There is no indication in the Torah that Isaac, Jacob’s twelve sons, Moses, Aaron, Joshua, the many prophets, or King Saul, Israel’s first king, practiced polygamy. King David did with terrible results, including his son raping his daughter from another wife, revenge, murder, and a revolt by a disgruntled son. King Solomon did so and the Bible attests that his wives led him to build houses of worship for idols and perhaps his own idol worship (II Samuel 5:13 and I Kings 11:1-3).

The Torah set parameters to diminish the practice.

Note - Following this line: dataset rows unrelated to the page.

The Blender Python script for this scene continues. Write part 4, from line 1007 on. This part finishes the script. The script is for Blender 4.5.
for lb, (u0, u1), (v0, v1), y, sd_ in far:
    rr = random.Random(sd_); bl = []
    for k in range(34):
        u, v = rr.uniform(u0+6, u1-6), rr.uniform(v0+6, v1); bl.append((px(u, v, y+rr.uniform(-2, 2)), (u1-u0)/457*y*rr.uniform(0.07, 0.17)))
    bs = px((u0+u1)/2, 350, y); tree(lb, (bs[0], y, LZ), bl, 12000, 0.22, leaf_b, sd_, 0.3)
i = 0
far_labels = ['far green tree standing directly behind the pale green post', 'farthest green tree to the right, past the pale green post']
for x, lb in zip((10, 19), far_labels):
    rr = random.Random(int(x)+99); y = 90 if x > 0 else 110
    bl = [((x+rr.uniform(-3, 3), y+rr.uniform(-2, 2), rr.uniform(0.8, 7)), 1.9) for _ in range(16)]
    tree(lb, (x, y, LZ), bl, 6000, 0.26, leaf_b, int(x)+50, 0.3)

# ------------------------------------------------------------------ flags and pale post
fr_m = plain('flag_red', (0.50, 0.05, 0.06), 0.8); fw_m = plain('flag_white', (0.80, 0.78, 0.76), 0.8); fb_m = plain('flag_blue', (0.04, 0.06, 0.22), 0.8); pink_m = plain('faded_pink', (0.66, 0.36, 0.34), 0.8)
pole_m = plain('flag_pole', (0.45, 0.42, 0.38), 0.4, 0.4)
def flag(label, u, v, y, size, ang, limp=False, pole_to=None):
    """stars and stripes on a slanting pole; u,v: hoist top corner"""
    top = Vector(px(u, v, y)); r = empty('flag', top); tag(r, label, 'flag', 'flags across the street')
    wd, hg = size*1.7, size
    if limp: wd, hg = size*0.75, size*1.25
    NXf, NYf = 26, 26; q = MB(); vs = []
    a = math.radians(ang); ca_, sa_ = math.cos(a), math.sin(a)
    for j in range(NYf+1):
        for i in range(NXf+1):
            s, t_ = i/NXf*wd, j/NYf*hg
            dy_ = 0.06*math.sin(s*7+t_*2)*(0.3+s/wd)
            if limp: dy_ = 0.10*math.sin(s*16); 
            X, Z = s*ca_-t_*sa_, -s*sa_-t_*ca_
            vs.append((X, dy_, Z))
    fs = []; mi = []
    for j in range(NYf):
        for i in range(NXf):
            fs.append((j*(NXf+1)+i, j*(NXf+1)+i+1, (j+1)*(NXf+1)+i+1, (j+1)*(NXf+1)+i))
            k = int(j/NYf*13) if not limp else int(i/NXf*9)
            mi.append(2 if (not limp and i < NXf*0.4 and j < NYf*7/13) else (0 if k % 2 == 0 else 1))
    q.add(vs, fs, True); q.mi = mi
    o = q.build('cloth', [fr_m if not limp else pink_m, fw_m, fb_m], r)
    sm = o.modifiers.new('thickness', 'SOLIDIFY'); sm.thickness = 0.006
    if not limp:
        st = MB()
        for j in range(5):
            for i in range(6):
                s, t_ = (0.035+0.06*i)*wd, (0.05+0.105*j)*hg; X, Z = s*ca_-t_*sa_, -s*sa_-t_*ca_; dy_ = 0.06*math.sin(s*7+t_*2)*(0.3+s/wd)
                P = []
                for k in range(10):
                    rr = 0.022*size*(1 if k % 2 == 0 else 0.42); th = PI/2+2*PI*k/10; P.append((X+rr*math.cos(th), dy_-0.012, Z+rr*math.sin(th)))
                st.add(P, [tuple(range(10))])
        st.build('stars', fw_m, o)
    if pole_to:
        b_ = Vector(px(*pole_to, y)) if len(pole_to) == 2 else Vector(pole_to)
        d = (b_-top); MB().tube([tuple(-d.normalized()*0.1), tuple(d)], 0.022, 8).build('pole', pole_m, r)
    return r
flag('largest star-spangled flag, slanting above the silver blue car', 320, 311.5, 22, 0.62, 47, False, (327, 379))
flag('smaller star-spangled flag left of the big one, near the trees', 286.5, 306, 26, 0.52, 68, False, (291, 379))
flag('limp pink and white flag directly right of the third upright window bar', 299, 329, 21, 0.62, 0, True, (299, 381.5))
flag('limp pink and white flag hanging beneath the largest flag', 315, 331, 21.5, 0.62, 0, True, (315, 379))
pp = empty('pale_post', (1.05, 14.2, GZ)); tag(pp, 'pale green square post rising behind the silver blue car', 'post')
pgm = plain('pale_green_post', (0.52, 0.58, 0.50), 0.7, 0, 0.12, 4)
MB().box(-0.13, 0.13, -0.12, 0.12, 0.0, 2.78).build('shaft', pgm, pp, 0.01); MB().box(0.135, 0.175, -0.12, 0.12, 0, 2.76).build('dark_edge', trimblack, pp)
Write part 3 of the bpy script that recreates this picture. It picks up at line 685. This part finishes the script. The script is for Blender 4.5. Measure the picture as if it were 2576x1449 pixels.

It warns men who take a second wife not to diminish the other wife’s food, clothing, and conjugal rights (Exodus 21:10) and if the man loves one of his wives more than another and the son of the hated wife is the first-born, this son’s first-born rights, including being given a double portion of his property at the time of his death, may not be diminished (Deuteronomy 21:15-17).  It told kings not to multiply wives and prohibited high priests from marrying more than a single wife (the rabbinical interpretation of Leviticus 21:13; BT Yevamot 59a; see also BT Yoma 2a). The Bible compares monogamy to the union of the Jew and God, while seeing polygamy as being similar to idol worship (Hosea 2:18, Isaiah 1:1, Jeremiah 2:2, and Ezekiel 16:8). The final chapter of Proverbs describes an ideal home life and speaks of monogamy.

Many but not all Talmudic rabbis and other ancient traditional sources recognized that the Torah was dissatisfied with polygamy. We know of only one Talmudic rabbi who was a polygamist. Rabbi Ami argued that if a man took a second wife, his first wife could demand a divorce (BT Yevamot 65a). Rabbi Isaac contended that Boaz’s wife died on the day Ruth entered Judea allowing her to wed Boaz (BT Bava Batra 91a). The Aramaic translation of Ruth 4:6 sees the kinsman of Naomi saying he cannot marry Ruth because “I have a wife and have no right to take another in addition to her, lest she be a disturbance in my house and destroy my peace.” Even Talmudic rabbis who condoned polygamy called the second wife a tzarah, “trouble.”

In the eleven century, Rabbi Gershom ben Yehudah, called “the light of the exile,” (960-1028), issued a ban on polygamy that was accepted by all the communities of northern France and Germany. Jews in other countries continued the practice for many years, but after time they also ceased doing so. In modern times, when Israel brought Jews back to Israel from primitive counties, it allowed men who had polygamous relationships to keep their wives but forbid polygamy in Israel in the future.

Thus, while allowing polygamy, the Torah showed with many examples that the system is undesirable. As with sacrifices and having sex with a woman captured during war, it set limits to it, modified and controlled it, and it gave broad hints that the practice was an abnormality and wrong.